By MO JINGXI | China Daily Global | Updated: 2024-05-16 09:11

An aerial drone photo taken on May 13, 2024 shows the vessel "China Coast Guard (CCG) 3502" carrying out replenishment for other vessels in the South China Sea. [Photo/Xinhua]

China has warned the Philippines not to abuse its goodwill arrangement that allows Filipinos to fish with small boats in designated waters near China's Huangyan Island in the South China Sea.

"If the Philippine side abuses China's goodwill, we will take countermeasures in accordance with the law," Foreign Ministry spokesman Wang Wenbin said at a regular news briefing on Wednesday in Beijing.

The remarks came as about 200 Filipinos on board five commercial fishing vessels sailed on Wednesday toward the island, over which, with its adjacent waters, China has indisputable sovereignty.

The trip was led by a group called Atin Ito (This is Ours), about two weeks after the China Coast Guard took necessary measures and expelled a Philippine Coast Guard vessel and another official vessel entering the waters of Huangyan Island without permission.
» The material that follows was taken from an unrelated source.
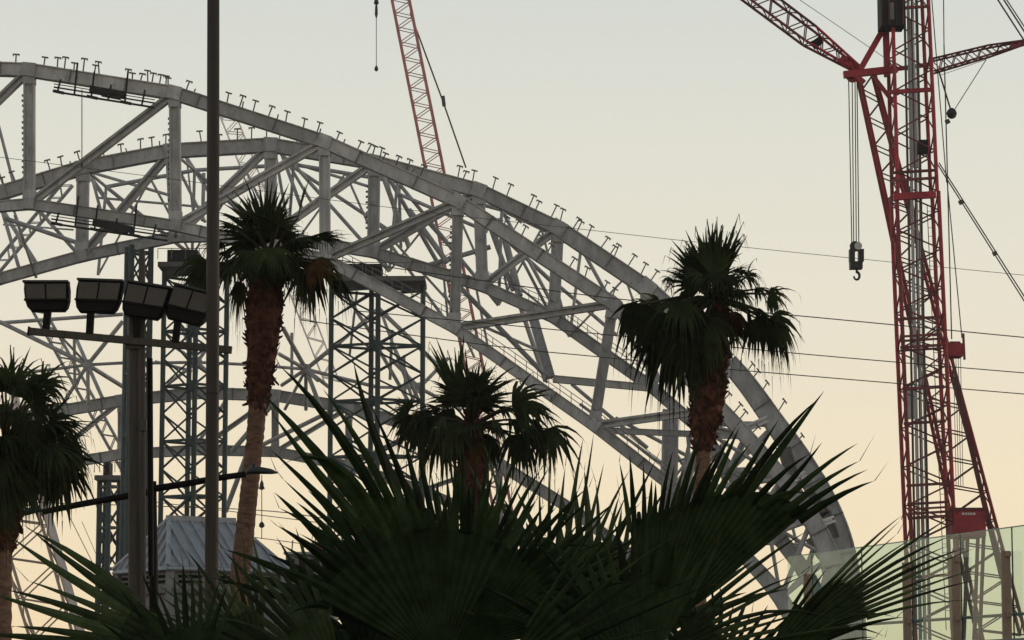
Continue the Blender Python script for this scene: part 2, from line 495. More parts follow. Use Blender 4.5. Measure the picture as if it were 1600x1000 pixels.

The China Coast Guard said on Wednesday that Philippine vessels illegally entered Chinese waters in the South China Sea, and it conducted normalized law enforcement activities in adjacent waters off Huangyan Island.

According to the goodwill arrangement made in 2016, fishing by Philippine fishers in designated areas off Huangyan Island is not an issue, but the arrangement requires that the Armed Forces of the Philippines, Philippine Coast Guard and other Philippine government vessels and aircraft refrain from entering the 12 nautical miles and corresponding airspace of the island.

However, the arrangement was unilaterally disrupted by the current Philippine administration who dispatched its coast guard ships and official vessels to intrude a number of times into waters within 12 nautical miles of Huangyan Island and encouraged Filipino fishers to challenge the arrangement to help promote its political agenda.

As the Chinese side has repeatedly said, the real cause of heightened tensions in the South China Sea over the past year is the Philippine administration's unilaterally abandoning previous agreement and understanding between the two sides.

"Huangyan Island has always been China's territory," Wang said. "If the Philippines infringes on China's territorial sovereignty and jurisdiction, China will defend its rights in accordance with the law. The relevant responsibilities and consequences are entirely borne by the Philippine side."